B. Grant Logan, Ralph W. Moir, Myron A. Hoffman
Fusion Science and Technology | Volume 28 | Number 4 | November 1995 | Pages 1674-1696
Technical Paper | Economic | doi.org/10.13182/FST95-A30434
Articles are hosted by Taylor and Francis Online.
The economy of scale for multiunit inertial fusion energy (IFE) power plants is explored based on the molten salt HYLIFE-II fusion chamber concept, for the purpose of producing lower cost electricity and hydrogen fuel. The cost of electricity (CoE) is minimized with a new IFE systems code IFEFUEL5 for a matrix of plant cases with one to eight fusion chambers of 250 to 2000-MW(electric) net output each, sharing a common heavy-ion driver and target factory.

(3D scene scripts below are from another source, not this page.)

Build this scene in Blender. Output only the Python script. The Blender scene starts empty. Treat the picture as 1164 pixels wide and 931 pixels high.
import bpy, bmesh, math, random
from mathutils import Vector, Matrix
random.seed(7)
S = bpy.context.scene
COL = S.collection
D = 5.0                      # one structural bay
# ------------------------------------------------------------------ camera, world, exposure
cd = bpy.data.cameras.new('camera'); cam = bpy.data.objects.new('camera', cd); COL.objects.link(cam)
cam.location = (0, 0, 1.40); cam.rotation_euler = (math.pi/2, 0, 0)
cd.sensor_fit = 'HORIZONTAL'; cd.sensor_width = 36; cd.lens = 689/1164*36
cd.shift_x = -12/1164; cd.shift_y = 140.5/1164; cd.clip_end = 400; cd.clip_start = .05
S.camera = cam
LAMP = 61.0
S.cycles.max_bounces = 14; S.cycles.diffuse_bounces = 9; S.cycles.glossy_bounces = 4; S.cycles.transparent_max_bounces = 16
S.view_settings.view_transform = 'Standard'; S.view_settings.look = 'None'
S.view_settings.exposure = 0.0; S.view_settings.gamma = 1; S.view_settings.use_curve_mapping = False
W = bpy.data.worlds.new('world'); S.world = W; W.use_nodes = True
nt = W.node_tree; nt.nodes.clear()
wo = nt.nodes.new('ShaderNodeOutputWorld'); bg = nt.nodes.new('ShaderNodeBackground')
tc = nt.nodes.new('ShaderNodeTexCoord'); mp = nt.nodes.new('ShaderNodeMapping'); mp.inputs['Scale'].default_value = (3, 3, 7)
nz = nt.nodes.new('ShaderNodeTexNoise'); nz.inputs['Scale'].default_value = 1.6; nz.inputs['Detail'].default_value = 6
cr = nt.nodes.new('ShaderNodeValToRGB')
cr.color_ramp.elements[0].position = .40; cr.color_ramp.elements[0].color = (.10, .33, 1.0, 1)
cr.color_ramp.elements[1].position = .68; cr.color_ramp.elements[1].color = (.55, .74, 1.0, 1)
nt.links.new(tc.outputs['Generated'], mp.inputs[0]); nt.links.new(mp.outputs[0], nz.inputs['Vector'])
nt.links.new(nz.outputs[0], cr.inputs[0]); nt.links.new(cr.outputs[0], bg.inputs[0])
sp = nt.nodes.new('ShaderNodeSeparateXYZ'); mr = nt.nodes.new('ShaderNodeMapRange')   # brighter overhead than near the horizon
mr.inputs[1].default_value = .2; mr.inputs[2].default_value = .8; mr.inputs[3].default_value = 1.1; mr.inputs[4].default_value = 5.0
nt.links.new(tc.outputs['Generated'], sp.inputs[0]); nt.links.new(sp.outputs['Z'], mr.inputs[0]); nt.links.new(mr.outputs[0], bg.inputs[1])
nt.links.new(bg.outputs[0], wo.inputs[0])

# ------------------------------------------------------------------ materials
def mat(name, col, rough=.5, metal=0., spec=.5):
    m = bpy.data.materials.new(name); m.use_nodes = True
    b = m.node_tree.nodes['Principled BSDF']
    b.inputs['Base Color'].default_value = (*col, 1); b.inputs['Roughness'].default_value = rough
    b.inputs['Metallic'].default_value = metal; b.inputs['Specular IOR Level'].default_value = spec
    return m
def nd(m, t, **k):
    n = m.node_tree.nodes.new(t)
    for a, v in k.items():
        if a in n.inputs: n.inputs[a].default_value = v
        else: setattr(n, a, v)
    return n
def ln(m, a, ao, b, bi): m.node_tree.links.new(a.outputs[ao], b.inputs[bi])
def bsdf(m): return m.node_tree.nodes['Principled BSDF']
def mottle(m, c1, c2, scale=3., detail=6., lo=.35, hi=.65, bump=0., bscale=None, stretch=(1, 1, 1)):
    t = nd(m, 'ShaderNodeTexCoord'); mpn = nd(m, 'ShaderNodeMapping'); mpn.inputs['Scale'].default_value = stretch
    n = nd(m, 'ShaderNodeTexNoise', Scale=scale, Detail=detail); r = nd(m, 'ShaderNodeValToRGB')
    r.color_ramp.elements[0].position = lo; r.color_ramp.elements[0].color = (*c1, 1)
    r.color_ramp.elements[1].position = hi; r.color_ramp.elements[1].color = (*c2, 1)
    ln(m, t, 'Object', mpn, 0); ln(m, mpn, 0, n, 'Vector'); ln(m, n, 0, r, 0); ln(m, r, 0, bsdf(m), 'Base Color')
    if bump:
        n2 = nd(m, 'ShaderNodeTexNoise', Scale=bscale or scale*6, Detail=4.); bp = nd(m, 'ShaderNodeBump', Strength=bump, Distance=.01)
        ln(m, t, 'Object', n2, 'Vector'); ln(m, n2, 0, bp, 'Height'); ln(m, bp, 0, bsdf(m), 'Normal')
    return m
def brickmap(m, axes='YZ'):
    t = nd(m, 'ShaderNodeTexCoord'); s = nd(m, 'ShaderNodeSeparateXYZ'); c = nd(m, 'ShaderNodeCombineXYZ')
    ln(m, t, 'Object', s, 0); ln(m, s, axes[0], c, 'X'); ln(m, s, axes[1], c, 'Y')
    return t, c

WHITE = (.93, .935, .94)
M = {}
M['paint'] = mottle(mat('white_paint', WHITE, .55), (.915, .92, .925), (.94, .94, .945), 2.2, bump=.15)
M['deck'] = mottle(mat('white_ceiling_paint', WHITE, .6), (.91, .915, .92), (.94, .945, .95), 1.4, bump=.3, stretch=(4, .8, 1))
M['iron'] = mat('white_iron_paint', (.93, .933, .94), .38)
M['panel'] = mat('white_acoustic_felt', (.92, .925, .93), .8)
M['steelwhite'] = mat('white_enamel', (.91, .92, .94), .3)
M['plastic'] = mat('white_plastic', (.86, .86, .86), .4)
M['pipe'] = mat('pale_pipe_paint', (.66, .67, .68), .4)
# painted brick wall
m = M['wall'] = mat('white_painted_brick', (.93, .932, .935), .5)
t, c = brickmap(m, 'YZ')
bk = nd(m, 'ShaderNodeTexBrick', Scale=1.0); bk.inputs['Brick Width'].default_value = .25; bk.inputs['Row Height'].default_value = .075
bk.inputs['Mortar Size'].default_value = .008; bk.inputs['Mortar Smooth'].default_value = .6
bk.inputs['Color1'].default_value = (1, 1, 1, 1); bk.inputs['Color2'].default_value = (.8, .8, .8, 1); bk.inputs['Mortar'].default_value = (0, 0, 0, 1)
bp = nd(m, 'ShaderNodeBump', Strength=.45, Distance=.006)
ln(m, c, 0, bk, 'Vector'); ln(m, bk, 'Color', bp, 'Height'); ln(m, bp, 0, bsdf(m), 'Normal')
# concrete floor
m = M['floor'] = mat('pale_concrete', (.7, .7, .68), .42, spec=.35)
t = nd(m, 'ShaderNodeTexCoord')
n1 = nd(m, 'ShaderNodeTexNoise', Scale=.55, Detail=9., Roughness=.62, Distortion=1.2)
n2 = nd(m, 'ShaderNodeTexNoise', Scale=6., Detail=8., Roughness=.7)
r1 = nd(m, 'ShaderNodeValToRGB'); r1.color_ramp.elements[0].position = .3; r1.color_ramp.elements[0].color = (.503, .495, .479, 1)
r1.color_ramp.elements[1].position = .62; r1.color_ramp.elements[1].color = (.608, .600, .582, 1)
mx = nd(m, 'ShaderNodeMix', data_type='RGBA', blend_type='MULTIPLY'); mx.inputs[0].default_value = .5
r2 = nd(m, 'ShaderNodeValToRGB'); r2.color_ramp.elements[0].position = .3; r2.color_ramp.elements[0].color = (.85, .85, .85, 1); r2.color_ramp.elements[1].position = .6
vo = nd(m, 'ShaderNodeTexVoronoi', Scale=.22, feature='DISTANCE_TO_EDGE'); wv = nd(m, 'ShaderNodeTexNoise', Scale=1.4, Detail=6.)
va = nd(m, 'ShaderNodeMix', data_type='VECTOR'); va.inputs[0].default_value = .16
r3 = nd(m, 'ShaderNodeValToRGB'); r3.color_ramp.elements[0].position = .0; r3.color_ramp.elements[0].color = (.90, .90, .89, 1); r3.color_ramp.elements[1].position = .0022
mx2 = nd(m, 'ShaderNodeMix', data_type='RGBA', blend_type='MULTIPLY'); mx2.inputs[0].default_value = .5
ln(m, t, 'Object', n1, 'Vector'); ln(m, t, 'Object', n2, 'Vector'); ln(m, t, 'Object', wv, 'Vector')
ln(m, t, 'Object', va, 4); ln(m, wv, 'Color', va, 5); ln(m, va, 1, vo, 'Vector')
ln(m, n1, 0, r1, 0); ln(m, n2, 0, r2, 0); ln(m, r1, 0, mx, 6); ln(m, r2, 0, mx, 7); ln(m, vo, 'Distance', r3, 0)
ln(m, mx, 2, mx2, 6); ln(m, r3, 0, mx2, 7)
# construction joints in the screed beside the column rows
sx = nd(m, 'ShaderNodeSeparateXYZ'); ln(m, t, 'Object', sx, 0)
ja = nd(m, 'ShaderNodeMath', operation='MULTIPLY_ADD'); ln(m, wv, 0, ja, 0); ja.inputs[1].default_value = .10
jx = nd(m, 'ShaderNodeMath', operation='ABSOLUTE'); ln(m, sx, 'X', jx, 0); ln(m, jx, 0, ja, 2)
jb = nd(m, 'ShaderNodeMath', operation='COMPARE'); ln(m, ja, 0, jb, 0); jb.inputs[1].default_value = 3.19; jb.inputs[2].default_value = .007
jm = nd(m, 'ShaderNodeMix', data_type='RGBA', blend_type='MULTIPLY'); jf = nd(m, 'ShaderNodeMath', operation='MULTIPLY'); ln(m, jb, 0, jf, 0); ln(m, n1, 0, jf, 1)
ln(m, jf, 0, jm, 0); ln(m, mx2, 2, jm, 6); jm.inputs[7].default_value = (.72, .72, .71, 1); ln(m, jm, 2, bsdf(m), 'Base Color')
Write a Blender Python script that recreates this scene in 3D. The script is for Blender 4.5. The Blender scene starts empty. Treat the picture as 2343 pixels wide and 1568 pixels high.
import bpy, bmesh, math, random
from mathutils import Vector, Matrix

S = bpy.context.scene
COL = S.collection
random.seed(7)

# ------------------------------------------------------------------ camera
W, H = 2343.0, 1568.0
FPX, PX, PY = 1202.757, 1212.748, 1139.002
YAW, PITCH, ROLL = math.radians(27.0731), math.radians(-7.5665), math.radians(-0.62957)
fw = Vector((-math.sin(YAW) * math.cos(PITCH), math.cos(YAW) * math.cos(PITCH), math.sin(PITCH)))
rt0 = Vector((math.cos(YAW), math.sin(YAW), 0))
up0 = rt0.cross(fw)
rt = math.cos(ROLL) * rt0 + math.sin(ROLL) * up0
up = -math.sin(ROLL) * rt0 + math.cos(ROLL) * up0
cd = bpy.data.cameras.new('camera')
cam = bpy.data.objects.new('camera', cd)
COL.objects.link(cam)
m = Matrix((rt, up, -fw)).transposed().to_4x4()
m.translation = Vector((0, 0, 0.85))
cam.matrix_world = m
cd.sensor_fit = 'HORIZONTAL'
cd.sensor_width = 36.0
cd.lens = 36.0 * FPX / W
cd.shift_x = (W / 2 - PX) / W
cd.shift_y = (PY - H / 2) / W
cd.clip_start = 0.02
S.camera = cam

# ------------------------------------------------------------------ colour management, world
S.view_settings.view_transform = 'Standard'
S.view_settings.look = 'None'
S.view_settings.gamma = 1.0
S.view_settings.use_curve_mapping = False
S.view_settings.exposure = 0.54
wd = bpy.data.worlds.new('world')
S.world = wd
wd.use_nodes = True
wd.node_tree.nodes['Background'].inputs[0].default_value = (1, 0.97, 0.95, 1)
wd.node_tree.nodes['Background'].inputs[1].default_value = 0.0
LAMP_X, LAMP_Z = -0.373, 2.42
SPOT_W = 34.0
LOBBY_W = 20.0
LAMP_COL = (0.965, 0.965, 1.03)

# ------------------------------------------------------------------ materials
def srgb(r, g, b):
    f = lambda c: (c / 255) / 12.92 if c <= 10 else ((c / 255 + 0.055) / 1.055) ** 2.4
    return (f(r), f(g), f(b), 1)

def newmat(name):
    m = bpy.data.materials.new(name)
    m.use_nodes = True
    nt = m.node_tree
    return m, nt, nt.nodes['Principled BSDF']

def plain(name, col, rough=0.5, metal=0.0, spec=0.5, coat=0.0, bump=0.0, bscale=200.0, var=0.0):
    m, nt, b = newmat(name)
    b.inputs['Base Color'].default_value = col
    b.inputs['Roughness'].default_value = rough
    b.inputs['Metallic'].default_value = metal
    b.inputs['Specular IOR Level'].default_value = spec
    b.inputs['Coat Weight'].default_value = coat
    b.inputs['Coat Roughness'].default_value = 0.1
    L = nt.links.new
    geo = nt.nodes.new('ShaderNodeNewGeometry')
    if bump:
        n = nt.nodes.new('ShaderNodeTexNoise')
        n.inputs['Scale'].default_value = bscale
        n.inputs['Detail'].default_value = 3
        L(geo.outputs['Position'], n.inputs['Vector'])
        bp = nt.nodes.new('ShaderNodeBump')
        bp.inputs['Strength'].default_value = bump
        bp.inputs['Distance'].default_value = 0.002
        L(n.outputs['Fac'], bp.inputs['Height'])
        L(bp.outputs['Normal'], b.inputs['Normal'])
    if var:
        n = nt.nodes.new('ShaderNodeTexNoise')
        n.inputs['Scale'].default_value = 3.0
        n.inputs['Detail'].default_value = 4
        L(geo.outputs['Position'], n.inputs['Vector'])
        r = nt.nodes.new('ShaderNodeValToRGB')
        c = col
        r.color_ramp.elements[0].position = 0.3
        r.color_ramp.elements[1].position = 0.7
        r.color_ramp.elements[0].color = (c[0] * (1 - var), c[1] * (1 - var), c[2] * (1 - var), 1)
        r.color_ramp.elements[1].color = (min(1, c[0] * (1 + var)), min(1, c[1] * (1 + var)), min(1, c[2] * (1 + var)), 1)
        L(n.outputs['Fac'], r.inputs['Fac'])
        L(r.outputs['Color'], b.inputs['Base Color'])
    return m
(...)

Improvements to previous HYLIFE-II models include a recirculating induction linac driver optimized as a function of driver energy and rep-rate (average driver power), inclusion of beam switchyard costs, a fusion chamber cost scaling dependence on both thermal power and fusion yield, and a more accurate bypass pump power scaling with chamber rep-rate. A CoE less than 3 ¢/kW(electric)·h is found for plant outputs greater than 2 GW(electric), allowing hydrogen fuel production by water electrolysis to provide lower fuel cost per mile for higher efficiency hydrogen engines compared with gasoline engines. These multiunit, multi-GW(electric) IFE plants allow staged utility plant deployment, lower optimum chamber reprates, less sensitivity to driver and target fabrication costs, and a CoE possibly lower than future fission, fossil, and solar competitors.